(Data entries)
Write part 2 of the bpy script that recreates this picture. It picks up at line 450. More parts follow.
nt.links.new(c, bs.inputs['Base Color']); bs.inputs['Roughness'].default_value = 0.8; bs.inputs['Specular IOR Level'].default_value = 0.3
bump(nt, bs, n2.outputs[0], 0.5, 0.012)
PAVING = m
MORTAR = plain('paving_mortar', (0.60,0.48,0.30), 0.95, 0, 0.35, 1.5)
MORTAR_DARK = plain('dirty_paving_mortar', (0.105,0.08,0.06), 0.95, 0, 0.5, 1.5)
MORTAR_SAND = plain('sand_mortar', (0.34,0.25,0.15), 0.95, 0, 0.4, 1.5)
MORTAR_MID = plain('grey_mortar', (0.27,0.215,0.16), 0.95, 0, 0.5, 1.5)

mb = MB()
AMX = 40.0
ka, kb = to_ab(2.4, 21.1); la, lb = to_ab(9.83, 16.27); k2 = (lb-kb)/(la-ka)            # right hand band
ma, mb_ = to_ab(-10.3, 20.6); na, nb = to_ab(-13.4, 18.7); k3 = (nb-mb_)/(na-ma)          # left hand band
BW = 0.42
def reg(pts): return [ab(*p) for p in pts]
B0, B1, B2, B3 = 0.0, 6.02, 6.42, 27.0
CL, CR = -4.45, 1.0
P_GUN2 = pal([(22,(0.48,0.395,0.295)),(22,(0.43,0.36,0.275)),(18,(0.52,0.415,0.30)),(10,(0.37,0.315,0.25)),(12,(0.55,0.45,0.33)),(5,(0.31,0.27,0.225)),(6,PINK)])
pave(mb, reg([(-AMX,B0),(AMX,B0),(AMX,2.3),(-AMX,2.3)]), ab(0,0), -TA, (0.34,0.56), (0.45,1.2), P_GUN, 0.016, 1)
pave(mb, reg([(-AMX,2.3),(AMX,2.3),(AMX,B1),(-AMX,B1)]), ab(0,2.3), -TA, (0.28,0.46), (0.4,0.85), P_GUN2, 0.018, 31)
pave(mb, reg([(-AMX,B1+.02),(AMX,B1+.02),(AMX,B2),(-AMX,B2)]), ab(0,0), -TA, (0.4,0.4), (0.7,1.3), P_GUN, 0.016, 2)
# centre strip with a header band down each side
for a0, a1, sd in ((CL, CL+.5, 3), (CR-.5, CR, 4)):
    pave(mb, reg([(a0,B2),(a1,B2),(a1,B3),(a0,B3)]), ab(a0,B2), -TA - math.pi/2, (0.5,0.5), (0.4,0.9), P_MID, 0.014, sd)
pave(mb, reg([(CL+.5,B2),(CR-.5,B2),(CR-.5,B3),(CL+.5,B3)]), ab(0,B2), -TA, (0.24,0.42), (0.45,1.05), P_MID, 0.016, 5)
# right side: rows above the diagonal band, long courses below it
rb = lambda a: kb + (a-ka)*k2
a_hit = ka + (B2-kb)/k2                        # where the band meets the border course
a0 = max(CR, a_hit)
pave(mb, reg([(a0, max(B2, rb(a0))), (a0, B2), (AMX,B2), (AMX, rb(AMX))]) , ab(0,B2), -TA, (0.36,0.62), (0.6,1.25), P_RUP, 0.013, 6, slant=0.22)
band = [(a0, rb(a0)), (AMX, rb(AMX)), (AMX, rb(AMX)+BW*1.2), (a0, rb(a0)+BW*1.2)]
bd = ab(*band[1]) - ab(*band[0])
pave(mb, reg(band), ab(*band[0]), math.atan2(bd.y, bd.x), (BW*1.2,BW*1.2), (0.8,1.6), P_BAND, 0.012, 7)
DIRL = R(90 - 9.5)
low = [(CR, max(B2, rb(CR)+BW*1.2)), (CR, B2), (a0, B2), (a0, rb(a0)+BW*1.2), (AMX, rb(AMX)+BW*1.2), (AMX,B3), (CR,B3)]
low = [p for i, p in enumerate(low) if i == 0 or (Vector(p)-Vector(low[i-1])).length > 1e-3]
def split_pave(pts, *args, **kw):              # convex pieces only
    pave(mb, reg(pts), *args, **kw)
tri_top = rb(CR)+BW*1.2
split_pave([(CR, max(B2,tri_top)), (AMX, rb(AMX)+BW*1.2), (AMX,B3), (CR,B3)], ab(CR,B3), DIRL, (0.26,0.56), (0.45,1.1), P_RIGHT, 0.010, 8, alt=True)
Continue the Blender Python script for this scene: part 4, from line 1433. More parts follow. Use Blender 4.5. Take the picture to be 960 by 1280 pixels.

* WHAT YOU SHOULD DO:
Look through the data and show every line containing "this".

* PROBLEM SOLUTION:
Write part 2 of the bpy script that recreates this picture. It picks up at line 450. More parts follow.
Continue the Blender Python script for this scene: part 4, from line 1433. More parts follow. Use Blender 4.5. Take the picture to be 960 by 1280 pixels.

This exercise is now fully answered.